Alex Rambo, another hopeful from Bristol, said if there was the "slightest chance - it's all worth it no matter how long you have to queue for". And Tom Millineux, who has also been queuing for several hours, said he "couldn't resist the temptation" despite his "absolute lack of acting experience".

 

Star Wars: Episode VII is scheduled to begin shooting at Pinewood Studios near London in spring 2014 before the film is released in December 2015.

 

The open auditions for a "major Hollywood movie" were first published on the Twitter account @UKopencall, which announced a "nationwide search for lead roles for a Disney movie".

 

Lucasfilm has since confirmed the auditions are for the next Star Wars film. Disney bought Lucasfilm, the production company behind the series, in October 2012 for £2.6bn ($4bn).
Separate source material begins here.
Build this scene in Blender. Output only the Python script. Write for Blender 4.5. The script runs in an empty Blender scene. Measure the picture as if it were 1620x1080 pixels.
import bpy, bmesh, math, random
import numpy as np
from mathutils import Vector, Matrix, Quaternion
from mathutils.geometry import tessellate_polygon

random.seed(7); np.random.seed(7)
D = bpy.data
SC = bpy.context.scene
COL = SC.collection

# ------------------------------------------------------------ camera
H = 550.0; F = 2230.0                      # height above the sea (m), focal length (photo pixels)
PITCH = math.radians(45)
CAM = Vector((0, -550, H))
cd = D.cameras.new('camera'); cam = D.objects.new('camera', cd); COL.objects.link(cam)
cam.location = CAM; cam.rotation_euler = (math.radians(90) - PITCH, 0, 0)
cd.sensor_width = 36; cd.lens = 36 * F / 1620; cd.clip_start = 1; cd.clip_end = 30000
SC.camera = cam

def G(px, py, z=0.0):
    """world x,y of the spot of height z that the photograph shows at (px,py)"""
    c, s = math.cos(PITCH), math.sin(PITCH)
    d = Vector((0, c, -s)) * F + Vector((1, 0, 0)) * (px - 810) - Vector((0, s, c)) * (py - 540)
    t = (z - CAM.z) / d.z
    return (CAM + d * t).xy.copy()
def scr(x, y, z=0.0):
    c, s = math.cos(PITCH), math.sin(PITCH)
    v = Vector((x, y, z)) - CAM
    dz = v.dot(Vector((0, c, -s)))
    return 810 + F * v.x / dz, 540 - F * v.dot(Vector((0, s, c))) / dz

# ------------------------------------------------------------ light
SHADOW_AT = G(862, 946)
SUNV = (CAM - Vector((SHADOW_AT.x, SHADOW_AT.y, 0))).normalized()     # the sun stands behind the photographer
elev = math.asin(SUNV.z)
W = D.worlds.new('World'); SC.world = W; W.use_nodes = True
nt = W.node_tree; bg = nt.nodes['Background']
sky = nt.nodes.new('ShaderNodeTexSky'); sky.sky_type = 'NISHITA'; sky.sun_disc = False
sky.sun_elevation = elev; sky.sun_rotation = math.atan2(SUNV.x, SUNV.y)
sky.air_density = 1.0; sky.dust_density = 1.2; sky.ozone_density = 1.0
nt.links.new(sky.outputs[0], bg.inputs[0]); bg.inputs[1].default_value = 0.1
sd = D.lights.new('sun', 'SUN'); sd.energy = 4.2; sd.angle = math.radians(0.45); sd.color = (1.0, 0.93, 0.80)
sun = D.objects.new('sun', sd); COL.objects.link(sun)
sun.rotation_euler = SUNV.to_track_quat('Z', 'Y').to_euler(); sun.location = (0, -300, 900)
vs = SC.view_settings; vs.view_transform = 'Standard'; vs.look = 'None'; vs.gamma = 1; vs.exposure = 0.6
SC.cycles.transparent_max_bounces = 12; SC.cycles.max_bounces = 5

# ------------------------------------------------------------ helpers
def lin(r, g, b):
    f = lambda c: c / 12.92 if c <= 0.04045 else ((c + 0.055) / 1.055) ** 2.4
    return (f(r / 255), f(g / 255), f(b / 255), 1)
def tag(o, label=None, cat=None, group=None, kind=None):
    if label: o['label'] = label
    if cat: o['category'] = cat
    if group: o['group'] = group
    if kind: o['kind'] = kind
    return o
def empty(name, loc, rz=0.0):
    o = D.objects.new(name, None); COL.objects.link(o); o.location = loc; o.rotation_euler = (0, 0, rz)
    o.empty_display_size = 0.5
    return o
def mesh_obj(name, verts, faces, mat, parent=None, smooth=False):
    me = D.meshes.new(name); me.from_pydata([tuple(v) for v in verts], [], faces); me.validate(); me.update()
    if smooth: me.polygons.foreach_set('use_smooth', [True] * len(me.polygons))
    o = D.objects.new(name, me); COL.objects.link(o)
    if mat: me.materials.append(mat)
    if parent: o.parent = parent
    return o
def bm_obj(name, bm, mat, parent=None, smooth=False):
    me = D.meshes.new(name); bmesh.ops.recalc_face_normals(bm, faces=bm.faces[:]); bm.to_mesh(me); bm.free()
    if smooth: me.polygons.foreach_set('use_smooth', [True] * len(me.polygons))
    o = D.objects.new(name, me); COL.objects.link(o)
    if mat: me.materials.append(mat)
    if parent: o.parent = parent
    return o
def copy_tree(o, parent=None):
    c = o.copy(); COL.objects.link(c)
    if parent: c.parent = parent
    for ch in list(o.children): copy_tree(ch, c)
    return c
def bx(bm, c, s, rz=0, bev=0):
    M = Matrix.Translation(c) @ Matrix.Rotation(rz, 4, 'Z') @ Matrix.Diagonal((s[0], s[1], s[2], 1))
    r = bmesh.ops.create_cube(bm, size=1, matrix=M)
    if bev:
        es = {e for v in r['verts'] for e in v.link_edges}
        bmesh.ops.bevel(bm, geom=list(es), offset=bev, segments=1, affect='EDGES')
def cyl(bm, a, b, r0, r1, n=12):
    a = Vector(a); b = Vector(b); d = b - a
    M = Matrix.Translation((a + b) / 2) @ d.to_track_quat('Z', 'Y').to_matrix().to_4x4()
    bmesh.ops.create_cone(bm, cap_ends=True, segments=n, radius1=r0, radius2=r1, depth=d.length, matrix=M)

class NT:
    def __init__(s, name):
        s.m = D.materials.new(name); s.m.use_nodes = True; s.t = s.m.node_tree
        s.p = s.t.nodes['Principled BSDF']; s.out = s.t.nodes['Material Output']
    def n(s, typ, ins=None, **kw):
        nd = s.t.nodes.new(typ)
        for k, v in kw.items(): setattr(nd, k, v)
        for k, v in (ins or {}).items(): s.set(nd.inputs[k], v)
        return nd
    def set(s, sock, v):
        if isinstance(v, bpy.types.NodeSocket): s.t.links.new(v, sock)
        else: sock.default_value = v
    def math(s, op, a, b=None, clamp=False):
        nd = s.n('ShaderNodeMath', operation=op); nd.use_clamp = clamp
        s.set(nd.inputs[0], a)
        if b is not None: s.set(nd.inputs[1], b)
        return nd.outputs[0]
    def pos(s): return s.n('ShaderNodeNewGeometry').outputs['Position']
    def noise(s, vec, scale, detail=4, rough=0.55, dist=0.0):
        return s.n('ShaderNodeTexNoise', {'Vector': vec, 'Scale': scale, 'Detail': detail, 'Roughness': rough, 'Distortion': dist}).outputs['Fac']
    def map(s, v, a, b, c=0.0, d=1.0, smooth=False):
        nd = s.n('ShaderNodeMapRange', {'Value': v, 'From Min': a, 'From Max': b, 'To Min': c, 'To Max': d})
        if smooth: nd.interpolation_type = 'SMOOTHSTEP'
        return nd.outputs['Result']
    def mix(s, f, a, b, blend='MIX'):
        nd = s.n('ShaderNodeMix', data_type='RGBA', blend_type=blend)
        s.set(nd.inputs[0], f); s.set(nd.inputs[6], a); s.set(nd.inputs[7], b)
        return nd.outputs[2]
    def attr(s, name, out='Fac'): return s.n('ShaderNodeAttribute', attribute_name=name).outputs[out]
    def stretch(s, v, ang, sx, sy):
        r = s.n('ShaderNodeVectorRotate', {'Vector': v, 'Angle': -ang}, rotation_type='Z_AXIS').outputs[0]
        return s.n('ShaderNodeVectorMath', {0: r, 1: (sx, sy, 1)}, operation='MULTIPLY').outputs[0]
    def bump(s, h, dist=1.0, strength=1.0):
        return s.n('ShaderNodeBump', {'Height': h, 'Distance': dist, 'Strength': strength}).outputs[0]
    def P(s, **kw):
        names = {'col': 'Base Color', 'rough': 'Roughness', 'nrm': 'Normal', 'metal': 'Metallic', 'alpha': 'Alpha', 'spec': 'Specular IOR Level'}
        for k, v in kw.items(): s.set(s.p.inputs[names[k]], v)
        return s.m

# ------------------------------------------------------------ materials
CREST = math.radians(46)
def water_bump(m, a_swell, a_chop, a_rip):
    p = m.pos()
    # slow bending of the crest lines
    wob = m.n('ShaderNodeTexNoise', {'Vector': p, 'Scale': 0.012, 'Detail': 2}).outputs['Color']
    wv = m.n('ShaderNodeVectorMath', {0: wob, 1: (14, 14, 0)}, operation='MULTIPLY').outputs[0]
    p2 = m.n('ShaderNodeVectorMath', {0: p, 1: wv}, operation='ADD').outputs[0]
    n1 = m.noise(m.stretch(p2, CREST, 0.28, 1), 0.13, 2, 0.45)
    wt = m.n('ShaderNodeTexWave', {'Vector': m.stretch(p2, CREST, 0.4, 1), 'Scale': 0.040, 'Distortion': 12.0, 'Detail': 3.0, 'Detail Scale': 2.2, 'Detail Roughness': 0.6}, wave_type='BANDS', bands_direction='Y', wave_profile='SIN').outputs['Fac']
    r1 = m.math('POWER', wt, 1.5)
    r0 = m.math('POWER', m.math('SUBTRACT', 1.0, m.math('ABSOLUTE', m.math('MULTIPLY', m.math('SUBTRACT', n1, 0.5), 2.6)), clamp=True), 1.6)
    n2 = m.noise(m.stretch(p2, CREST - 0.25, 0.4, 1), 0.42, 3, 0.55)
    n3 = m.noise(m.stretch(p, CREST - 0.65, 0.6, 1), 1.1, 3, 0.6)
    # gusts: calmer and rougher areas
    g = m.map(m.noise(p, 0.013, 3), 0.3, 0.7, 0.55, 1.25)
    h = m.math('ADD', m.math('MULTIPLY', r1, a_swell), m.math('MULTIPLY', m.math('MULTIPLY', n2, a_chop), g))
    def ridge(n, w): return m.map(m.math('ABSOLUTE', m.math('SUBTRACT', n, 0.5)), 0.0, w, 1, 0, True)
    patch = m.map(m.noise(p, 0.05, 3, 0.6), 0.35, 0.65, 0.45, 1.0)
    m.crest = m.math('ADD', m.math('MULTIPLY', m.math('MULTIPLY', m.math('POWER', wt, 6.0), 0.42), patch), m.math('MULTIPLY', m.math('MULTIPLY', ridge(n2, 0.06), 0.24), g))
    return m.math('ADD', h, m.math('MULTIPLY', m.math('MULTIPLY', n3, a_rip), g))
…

Open auditions also begin this week in the US, according to an online notice. Casting directors will be visiting cities including Nashville and Chicago as well as accepting online applications.

 

While it is unprecedented for lead parts in a franchise of this size to hold open auditions in this way, Star Wars has in the past given major roles to little-known actors through the traditional casting process, dating back to the original trilogy when the then unknown Mark Hamill won the role of Luke Skywalker.

 

Other movies have successfully cast secondary actors and actresses through open auditions in the past, most notably some of the later Harry Potter films. Actress Dakota Blue Richards won the lead role of Lyra in The Golden Compass, the film adaptation of Philip Pullman's Northern Lights, through open casting.

 

Director JJ Abrams, who is also co-scripting the new Star Wars movie, will not be attending the open auditions. Instead, those at the auditions, who must be over the age of 16 for the female role, and over 18 for the male role, will briefly meet members of the casting team of the film.

 

Casting sessions will take place across the UK and Ireland. Glasgow, Manchester, Dublin and London will also host open auditions throughout November.